DATASET CONTENT>
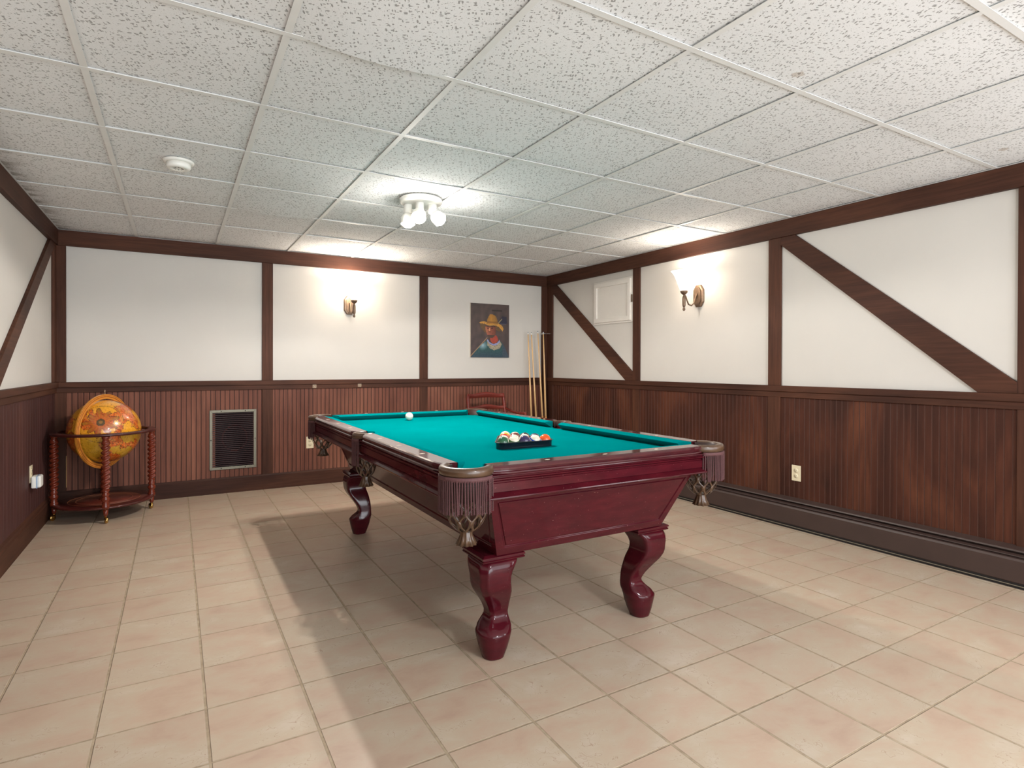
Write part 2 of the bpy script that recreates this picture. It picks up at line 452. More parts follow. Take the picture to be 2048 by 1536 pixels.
# beadboard wainscot (grooved profile)
def beadboard(u0, u1, z0, z1, pitch, groove, P, holes=()):
    bm = BM()
    us = []
    k = 0
    while u0 + k * pitch < u1 - 1e-6:
        a = u0 + k * pitch; b = min(a + pitch, u1)
        us += [(a, 0.0), (a + 0.0015, groove), (a + 0.0045, groove), (a + 0.006, 0.0)]
        if b >= u1 - 1e-6: us.append((u1, 0.0))
        k += 1
    cuts = sorted({z0, z1} | {h[2] for h in holes} | {h[3] for h in holes})
    for (a, ga), (b, gb) in zip(us[:-1], us[1:]):
        if b - a < 1e-6: continue
        for c, d in zip(cuts[:-1], cuts[1:]):
            if any(a >= h[0] - 1e-6 and b <= h[1] + 1e-6 and c >= h[2] - 1e-6 and d <= h[3] + 1e-6 for h in holes): continue
            f = bm.faces.new([bm.verts.new(P(a, ga, c)), bm.verts.new(P(b, gb, c)), bm.verts.new(P(b, gb, d)), bm.verts.new(P(a, ga, d))])
            if b - a < 0.004: f.material_index = 1
    return bm
tn = [0]
def trim(bm, mat, label, bevel=0.002):
    tn[0] += 1
    return struct('trim_%d' % tn[0], bm, mat, label, bevel, cat='trim')
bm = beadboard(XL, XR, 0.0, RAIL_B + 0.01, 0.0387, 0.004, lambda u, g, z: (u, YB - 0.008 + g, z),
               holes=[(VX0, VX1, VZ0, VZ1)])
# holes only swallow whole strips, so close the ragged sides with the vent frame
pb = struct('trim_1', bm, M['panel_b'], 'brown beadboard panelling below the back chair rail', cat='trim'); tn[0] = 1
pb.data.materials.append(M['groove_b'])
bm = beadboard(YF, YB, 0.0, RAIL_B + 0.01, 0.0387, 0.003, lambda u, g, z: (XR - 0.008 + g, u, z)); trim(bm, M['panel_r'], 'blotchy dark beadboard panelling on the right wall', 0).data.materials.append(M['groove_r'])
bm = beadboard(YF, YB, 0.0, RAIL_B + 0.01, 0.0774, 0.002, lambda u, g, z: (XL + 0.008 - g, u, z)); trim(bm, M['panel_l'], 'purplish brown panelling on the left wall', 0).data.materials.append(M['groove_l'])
# horizontal boards
def hb_back(z0, z1, th, label): bm = BM(); box(bm, XL, XR, YB - th, YB, z0, z1); trim(bm, M['trim_x'], label)
def hb_side(x, s, z0, z1, th, label): bm = BM(); box(bm, min(x, x + s * th), max(x, x + s * th), YF, YB - 0.02, z0, z1); trim(bm, M['trim_y'], label)
hb_back(2.134, ZC - 0.003, 0.032, 'dark beam along the top of the back wall')
hb_side(XR, -1, 2.134, ZC - 0.003, 0.034, 'dark beam along the top of the right wall')
hb_side(XL, 1, 2.134, ZC - 0.003, 0.034, 'dark beam along the top of the left wall')
hb_back(RAIL_M, RAIL_T, 0.036, 'chair rail cap on the back wall')
hb_back(RAIL_B, RAIL_M, 0.022, 'flat board below the back chair rail')
hb_side(XR, -1, RAIL_M, RAIL_T, 0.036, 'chair rail cap on the right wall')
hb_side(XR, -1, RAIL_B, RAIL_M, 0.022, 'flat board below the right chair rail')
hb_side(XL, 1, RAIL_M, RAIL_T, 0.036, 'chair rail cap on the left wall')
hb_side(XL, 1, RAIL_B, RAIL_M, 0.022, 'flat board below the left chair rail')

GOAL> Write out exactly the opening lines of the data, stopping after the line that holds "bm = beadboard(YF, YB, 0.0, RAIL_B + 0.01, 0.0387, 0.003, lambda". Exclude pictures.

COMPLETE OUTPUT>
Write part 2 of the bpy script that recreates this picture. It picks up at line 452. More parts follow. Take the picture to be 2048 by 1536 pixels.
# beadboard wainscot (grooved profile)
def beadboard(u0, u1, z0, z1, pitch, groove, P, holes=()):
    bm = BM()
    us = []
    k = 0
    while u0 + k * pitch < u1 - 1e-6:
        a = u0 + k * pitch; b = min(a + pitch, u1)
        us += [(a, 0.0), (a + 0.0015, groove), (a + 0.0045, groove), (a + 0.006, 0.0)]
        if b >= u1 - 1e-6: us.append((u1, 0.0))
        k += 1
    cuts = sorted({z0, z1} | {h[2] for h in holes} | {h[3] for h in holes})
    for (a, ga), (b, gb) in zip(us[:-1], us[1:]):
        if b - a < 1e-6: continue
        for c, d in zip(cuts[:-1], cuts[1:]):
            if any(a >= h[0] - 1e-6 and b <= h[1] + 1e-6 and c >= h[2] - 1e-6 and d <= h[3] + 1e-6 for h in holes): continue
            f = bm.faces.new([bm.verts.new(P(a, ga, c)), bm.verts.new(P(b, gb, c)), bm.verts.new(P(b, gb, d)), bm.verts.new(P(a, ga, d))])
            if b - a < 0.004: f.material_index = 1
    return bm
tn = [0]
def trim(bm, mat, label, bevel=0.002):
    tn[0] += 1
    return struct('trim_%d' % tn[0], bm, mat, label, bevel, cat='trim')
bm = beadboard(XL, XR, 0.0, RAIL_B + 0.01, 0.0387, 0.004, lambda u, g, z: (u, YB - 0.008 + g, z),
               holes=[(VX0, VX1, VZ0, VZ1)])
# holes only swallow whole strips, so close the ragged sides with the vent frame
pb = struct('trim_1', bm, M['panel_b'], 'brown beadboard panelling below the back chair rail', cat='trim'); tn[0] = 1
pb.data.materials.append(M['groove_b'])
bm = beadboard(YF, YB, 0.0, RAIL_B + 0.01, 0.0387, 0.003, lambda u, g, z: (XR - 0.008 + g, u, z)); trim(bm, M['panel_r'], 'blotchy dark beadboard panelling on the right wall', 0).data.materials.append(M['groove_r'])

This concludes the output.